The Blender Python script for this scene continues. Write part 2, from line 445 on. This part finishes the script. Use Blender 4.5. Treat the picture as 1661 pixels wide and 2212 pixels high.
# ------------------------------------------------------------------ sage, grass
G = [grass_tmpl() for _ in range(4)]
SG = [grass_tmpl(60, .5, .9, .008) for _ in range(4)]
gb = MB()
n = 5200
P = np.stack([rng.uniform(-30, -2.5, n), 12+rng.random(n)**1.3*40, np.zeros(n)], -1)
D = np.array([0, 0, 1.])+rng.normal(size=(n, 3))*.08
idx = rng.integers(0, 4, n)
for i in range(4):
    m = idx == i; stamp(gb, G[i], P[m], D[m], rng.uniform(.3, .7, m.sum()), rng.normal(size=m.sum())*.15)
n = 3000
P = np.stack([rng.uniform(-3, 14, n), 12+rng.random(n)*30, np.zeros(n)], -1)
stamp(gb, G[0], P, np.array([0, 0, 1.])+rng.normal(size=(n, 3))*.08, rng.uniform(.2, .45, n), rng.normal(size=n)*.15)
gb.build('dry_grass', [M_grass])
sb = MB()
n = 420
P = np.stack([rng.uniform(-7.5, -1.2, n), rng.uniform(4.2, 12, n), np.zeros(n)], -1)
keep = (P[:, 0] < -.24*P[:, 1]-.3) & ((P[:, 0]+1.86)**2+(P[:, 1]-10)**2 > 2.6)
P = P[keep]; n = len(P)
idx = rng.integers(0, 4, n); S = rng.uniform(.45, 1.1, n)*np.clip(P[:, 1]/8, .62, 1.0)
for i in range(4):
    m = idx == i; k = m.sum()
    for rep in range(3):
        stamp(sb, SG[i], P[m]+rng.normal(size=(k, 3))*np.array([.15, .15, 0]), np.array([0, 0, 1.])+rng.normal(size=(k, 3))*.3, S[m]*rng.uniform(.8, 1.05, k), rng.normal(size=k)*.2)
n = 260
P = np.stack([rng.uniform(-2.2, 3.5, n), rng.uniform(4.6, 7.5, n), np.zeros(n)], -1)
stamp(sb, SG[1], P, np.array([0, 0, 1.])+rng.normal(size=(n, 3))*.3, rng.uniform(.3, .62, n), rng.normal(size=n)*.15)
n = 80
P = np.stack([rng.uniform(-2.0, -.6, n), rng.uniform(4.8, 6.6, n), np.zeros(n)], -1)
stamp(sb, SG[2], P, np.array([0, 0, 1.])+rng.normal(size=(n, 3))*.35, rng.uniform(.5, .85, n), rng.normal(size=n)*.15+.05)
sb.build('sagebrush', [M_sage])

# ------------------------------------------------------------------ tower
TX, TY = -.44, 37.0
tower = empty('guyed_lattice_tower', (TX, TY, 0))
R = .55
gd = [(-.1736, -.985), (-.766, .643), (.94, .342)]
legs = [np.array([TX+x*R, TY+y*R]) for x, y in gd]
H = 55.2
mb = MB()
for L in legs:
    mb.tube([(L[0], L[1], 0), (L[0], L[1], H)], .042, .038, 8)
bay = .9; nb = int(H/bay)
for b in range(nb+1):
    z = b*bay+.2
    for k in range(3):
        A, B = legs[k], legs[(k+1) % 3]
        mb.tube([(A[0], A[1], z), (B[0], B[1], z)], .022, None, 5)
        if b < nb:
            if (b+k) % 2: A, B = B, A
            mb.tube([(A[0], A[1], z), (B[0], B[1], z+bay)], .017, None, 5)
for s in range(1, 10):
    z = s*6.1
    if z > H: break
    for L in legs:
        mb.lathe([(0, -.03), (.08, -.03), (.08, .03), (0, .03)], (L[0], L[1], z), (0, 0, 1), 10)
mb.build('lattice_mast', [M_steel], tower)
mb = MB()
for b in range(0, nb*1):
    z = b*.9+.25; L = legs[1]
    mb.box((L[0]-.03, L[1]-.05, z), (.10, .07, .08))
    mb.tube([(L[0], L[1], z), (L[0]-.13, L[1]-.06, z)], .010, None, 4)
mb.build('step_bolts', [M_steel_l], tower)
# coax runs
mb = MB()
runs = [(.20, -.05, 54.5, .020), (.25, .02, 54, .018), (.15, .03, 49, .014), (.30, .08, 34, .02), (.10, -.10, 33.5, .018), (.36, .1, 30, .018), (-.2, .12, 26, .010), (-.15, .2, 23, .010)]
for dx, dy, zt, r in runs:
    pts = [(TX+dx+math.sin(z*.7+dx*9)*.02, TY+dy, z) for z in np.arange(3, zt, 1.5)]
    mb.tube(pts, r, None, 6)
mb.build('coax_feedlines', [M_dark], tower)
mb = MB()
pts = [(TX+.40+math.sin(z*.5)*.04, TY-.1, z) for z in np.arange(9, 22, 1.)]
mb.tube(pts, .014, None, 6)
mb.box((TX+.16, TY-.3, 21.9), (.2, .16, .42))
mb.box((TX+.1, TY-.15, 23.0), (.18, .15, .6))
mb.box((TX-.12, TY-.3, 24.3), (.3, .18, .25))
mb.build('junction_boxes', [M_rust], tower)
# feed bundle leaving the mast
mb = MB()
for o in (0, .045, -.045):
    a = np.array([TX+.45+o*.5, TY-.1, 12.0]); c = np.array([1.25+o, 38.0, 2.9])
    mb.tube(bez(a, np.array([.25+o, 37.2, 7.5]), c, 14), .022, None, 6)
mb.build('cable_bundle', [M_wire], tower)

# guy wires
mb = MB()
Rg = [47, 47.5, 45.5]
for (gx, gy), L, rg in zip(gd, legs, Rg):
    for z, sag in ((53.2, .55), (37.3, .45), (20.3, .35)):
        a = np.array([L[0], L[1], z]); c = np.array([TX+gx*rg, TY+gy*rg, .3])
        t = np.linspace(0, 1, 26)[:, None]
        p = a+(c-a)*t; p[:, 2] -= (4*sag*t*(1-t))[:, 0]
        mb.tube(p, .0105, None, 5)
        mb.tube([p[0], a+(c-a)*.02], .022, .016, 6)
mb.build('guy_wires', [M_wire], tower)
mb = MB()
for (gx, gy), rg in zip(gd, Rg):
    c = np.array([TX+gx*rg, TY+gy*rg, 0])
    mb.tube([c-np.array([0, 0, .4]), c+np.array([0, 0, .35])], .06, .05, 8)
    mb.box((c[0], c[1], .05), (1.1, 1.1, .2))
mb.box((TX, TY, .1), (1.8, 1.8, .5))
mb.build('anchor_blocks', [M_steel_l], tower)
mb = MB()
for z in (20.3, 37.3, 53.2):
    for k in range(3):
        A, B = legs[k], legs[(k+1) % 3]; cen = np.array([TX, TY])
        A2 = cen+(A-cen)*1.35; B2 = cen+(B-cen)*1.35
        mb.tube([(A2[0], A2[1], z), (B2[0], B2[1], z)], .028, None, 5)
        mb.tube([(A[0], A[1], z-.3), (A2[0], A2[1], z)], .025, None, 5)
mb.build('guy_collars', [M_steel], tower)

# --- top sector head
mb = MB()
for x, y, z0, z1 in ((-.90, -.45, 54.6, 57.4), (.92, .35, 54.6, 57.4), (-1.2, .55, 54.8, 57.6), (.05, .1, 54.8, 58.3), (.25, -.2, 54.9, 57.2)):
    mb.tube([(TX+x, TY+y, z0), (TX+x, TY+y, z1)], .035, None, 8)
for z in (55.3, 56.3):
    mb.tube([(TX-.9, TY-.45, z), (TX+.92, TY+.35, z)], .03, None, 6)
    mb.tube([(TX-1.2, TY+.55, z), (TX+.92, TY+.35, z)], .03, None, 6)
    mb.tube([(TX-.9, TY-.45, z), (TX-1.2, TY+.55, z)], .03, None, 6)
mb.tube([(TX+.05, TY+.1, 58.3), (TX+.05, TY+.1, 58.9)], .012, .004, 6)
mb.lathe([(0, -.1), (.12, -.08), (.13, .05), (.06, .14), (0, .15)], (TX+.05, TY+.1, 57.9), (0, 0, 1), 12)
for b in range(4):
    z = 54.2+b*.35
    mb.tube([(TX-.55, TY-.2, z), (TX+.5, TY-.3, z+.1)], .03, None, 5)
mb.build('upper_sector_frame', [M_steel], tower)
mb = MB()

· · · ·

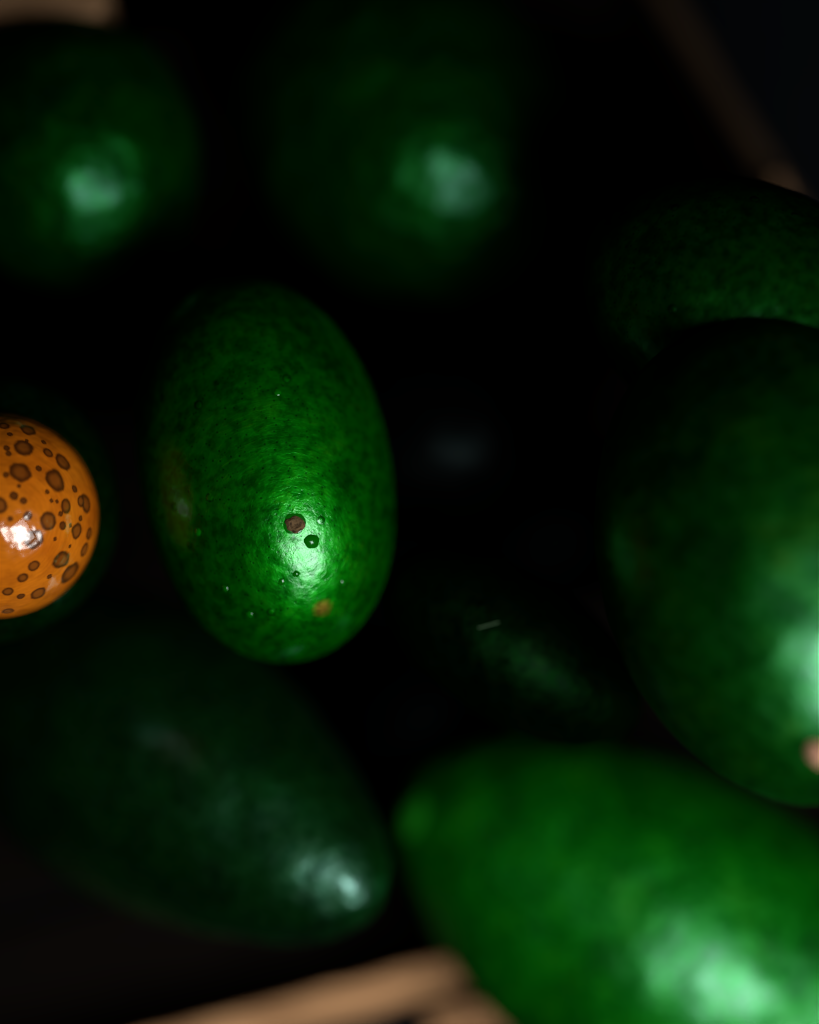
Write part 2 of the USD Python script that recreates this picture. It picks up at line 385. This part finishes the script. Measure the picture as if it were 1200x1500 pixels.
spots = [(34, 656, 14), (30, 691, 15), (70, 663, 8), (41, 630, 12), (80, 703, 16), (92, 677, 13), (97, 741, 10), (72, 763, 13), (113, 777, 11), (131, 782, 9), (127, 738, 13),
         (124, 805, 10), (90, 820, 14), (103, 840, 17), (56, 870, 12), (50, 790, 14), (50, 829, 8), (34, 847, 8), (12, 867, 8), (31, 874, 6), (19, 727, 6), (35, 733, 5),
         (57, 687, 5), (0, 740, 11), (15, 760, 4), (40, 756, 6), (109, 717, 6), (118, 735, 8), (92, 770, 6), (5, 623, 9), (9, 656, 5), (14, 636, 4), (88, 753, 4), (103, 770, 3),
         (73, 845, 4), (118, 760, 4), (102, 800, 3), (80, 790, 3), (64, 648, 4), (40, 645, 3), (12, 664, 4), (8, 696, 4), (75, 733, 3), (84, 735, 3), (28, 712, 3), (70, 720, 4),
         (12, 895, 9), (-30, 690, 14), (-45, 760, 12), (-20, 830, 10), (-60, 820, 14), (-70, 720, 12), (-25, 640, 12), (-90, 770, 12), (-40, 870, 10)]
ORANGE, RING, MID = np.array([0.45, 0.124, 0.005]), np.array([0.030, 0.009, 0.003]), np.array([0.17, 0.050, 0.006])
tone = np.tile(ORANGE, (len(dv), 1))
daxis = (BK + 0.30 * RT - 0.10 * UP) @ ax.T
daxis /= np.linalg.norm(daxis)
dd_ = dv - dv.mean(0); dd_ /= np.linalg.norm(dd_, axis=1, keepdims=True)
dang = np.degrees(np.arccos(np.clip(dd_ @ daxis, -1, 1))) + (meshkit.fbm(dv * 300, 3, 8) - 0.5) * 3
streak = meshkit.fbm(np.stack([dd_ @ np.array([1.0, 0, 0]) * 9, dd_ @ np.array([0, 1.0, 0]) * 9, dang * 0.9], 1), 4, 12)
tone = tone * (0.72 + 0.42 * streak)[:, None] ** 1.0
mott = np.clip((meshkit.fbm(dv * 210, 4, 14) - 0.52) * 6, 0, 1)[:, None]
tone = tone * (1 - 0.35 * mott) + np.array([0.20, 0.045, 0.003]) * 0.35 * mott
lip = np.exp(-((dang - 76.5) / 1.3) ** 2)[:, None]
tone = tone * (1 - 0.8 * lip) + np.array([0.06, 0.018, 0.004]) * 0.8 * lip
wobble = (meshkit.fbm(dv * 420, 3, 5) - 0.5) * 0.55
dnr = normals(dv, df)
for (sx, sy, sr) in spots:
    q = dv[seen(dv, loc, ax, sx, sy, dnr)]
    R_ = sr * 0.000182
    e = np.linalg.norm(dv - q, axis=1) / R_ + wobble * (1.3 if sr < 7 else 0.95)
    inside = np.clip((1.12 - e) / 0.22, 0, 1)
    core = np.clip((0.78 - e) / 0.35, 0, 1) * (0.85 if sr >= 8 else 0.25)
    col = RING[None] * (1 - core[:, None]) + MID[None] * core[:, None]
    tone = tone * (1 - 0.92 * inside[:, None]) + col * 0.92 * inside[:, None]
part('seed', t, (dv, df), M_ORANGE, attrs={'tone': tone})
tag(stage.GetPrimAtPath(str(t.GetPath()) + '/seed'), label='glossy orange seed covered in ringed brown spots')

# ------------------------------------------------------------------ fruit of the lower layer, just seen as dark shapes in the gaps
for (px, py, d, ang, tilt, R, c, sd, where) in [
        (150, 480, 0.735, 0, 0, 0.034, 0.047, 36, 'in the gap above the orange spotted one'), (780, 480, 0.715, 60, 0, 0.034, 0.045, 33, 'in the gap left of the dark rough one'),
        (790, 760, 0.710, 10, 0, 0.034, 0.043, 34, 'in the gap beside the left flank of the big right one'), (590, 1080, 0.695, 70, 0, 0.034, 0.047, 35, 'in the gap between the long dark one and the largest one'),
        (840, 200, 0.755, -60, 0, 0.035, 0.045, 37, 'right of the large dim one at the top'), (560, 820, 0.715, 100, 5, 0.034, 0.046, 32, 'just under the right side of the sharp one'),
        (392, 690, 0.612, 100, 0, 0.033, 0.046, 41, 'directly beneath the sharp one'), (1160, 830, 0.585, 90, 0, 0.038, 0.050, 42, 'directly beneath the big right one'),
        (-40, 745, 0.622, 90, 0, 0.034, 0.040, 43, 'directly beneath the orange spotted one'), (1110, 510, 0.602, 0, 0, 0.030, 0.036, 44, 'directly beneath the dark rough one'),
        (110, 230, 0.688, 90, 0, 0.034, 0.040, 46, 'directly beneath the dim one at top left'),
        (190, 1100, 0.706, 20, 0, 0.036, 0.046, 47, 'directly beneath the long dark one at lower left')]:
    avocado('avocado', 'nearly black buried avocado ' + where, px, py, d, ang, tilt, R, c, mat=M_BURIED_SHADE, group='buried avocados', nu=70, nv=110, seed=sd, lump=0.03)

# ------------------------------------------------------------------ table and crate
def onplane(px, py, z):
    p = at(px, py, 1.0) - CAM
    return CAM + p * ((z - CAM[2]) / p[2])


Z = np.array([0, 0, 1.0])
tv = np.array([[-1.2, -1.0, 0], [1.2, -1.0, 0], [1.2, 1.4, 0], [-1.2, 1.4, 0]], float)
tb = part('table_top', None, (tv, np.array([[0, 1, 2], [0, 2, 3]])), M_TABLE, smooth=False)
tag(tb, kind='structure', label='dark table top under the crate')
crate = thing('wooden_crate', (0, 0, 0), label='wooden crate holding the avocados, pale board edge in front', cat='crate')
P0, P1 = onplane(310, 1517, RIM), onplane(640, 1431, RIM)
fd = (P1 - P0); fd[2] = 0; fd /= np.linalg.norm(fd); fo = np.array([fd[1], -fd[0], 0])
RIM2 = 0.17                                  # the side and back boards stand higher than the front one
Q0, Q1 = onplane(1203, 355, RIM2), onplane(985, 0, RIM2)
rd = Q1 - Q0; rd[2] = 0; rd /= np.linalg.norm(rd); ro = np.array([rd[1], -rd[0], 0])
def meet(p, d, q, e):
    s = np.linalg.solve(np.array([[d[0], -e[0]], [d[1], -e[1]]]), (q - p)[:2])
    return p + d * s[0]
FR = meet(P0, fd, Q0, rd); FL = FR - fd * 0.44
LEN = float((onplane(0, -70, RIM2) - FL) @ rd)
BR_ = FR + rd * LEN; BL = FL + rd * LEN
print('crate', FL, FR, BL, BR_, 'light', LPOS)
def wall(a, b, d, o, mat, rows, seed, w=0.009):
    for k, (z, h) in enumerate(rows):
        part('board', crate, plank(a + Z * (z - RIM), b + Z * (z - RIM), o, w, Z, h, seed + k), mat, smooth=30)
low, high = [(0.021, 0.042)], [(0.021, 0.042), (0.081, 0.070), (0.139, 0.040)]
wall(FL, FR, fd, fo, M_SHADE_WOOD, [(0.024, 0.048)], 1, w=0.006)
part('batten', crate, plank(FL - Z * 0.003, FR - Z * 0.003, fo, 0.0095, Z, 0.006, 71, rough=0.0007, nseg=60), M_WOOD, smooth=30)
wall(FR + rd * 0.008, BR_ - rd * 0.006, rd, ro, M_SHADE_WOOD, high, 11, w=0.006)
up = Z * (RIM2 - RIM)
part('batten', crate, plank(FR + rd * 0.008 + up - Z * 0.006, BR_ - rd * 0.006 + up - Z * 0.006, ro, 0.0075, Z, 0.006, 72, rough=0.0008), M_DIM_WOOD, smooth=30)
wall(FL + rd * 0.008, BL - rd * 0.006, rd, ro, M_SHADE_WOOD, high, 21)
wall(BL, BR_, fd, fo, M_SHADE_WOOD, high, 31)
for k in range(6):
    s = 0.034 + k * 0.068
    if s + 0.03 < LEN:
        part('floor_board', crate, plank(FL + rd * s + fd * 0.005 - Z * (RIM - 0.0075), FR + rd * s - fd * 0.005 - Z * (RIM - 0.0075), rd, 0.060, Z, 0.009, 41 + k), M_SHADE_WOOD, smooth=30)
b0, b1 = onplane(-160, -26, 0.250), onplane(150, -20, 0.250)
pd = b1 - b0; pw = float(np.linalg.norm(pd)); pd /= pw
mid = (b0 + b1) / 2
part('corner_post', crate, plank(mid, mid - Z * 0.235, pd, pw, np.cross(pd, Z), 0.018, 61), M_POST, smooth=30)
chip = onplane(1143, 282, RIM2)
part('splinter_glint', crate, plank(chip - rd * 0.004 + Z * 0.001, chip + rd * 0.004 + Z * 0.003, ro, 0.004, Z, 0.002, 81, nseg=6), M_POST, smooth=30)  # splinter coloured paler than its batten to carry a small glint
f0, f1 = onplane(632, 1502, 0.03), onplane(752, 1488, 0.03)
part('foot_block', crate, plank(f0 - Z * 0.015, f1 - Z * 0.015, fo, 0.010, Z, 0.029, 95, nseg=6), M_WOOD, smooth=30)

· · · ·

Look back at the data above. Transcribe exactly the lines starting at the line that contains "(190, 1100, 0.706, 20, 0, 0.036, 0.046, 47, 'directly" and ending at the line that contains "return CAM + p * ((z - CAM[2]) / p[2])".

        (190, 1100, 0.706, 20, 0, 0.036, 0.046, 47, 'directly beneath the long dark one at lower left')]:
    avocado('avocado', 'nearly black buried avocado ' + where, px, py, d, ang, tilt, R, c, mat=M_BURIED_SHADE, group='buried avocados', nu=70, nv=110, seed=sd, lump=0.03)

# ------------------------------------------------------------------ table and crate
def onplane(px, py, z):
    p = at(px, py, 1.0) - CAM
    return CAM + p * ((z - CAM[2]) / p[2])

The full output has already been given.